Cadence
One of the reasons why I like Michel Legrand’s “Windmills Of Your Mind” is its indifferent consistency. It’s like marching stoically to a distant drum unmindful of the dead bodies scattered along the way. It is snobbish and unaffected without really meaning to. It is only concerned with itself. A meteor could crash down to earth, wiping out half the human race, and still it would continue to play.
There are times when we choose to be like that song, not because we are not attuned to what’s happening around us, but because of instinctual self-preservation. We choose to turn a blind eye or a deaf ear to the events that would alter our history because oftentimes the initial question that we ask ourselves is– what for? How could a single person make a difference? Can one man redirect a mindless throng set on moving towards self destruction? And more than that, getting involved entails allowing ourselves to be affected, to be hurt, to be rejected. And what then is left of our little insignificant lives?
Much has been said about the parable of the little boy and the starfish, how a single act of kindness could mean the world to somebody else. There is some truth or perhaps some great truth to that story, but to think of life and the energy needed to lend a hand in such simplistic terms is, I believe, an insult to life itself. Life is never simple and no matter how comforting it must be to reduce everything to a common denominator, it just isn’t the case. The complexity of human nature and the nuances of even the most fundamental things will always come to play.

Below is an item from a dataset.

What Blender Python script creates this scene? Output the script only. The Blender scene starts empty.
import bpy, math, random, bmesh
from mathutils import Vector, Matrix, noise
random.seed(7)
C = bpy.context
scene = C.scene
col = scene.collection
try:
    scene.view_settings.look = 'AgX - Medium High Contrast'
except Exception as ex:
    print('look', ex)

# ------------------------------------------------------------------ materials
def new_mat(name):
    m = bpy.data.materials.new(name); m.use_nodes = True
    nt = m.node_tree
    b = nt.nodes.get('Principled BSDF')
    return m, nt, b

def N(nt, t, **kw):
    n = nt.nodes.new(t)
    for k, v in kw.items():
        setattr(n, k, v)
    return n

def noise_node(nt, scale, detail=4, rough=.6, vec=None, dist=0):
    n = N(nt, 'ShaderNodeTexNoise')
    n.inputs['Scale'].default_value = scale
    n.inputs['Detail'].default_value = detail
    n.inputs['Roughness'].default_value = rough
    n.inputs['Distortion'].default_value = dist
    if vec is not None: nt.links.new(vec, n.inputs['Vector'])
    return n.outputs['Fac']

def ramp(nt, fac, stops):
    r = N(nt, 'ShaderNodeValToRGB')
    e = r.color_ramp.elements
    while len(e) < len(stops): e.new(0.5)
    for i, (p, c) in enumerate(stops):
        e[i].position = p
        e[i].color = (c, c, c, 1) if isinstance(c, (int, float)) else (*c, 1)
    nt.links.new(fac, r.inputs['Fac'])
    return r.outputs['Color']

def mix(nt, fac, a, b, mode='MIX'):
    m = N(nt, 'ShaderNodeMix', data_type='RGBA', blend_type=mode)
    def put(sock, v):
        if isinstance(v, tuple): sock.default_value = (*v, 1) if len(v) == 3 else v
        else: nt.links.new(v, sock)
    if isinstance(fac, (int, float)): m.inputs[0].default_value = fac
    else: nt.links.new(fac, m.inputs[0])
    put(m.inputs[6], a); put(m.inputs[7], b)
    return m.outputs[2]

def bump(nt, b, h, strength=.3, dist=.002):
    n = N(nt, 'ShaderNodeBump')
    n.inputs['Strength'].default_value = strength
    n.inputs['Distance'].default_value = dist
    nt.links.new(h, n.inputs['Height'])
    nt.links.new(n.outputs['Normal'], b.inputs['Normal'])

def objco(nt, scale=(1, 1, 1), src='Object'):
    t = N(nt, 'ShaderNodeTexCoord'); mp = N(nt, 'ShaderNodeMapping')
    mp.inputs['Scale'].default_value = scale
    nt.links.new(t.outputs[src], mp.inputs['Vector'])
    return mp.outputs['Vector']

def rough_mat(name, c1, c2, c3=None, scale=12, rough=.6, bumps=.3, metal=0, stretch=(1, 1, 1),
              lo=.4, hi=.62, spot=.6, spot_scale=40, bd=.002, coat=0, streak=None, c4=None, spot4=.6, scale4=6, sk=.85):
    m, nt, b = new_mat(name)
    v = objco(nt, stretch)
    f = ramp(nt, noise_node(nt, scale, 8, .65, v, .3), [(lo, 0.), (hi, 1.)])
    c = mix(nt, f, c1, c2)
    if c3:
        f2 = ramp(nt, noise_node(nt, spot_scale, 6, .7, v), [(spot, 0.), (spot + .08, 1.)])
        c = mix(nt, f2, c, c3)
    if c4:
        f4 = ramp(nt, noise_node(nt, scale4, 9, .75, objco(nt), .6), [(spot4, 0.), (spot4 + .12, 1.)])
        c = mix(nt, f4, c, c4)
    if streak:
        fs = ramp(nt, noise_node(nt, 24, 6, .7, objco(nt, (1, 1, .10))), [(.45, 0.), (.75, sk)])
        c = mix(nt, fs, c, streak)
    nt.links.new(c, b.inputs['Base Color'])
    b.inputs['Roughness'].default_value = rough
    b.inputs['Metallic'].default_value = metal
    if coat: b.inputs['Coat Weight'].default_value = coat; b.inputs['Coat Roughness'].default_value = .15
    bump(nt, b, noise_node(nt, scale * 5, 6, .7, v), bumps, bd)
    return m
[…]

I’m sorry if this sounds too individualistic, bu I choose to turn a blind eye on the politics of this country because it’s too painful to watch. I choose to lend a deaf ear to those manic street preachers because even though they’re preaching the “good news of our salvation” talking is just not enough; especially on a busy street where nobody even pretends to listen.
In a country where politics and religion go through the masses’ stomach first, I choose to do the best I can in my little cardboard existence, guided by the cadence of Legrand’s music, marching to my own tune, down a solitary cliff if need be.